Interference is a significant limiting factor in many communication situations. Besides it is not Gaussian distributed in many cases. A large amount of papers have dealt with such contexts for many different physical layers and many different applications and the topic is still very active.

We proposed in this paper a study of impulsive noise models. We defined impulsive interference thanks to a broad class of models, the sub-exponential family, and showed the impacts interference has on the optimal signal detection regions, resulting in non linear decision boundaries, not even contiguously joined. To design receivers, we proposed to classify the different approaches (linear, flexible density functions, LLR-inspired). Based on it, we evaluated the p-norm, the NIG, the Myriad and a LLR-approximation receivers. We included the estimation steps of the receivers and tested them in different contexts, modifying the impact of impulsiveness and the models for interference. The four solutions under test outperform the traditional linear approach. They offer simple parameter estimation and robustness in environments that are impulsive or not.

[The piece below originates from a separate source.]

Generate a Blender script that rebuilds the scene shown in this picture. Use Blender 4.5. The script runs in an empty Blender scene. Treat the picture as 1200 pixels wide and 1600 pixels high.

The wireless communication environment has significantly changed in the last decades. However engineers are generally still using the Gaussian assumption for receiver designs. This is significantly sub-optimal in many cases. The difficult point is that the receiver has to adapt to many different scenarios depending on space and time and the transmission conditions are generally unpredictable. We showed with only one or two parameters, a robust and adaptive receiver can be designed but it is still to be implemented in real systems and the impact of the hardware part is also to be studied and probably adapted. Another important issue is to model the space, time and frequency dependence [27] of the interference and to link it with the resource allocation strategy [112] to improve the scalability and coexistence of networks.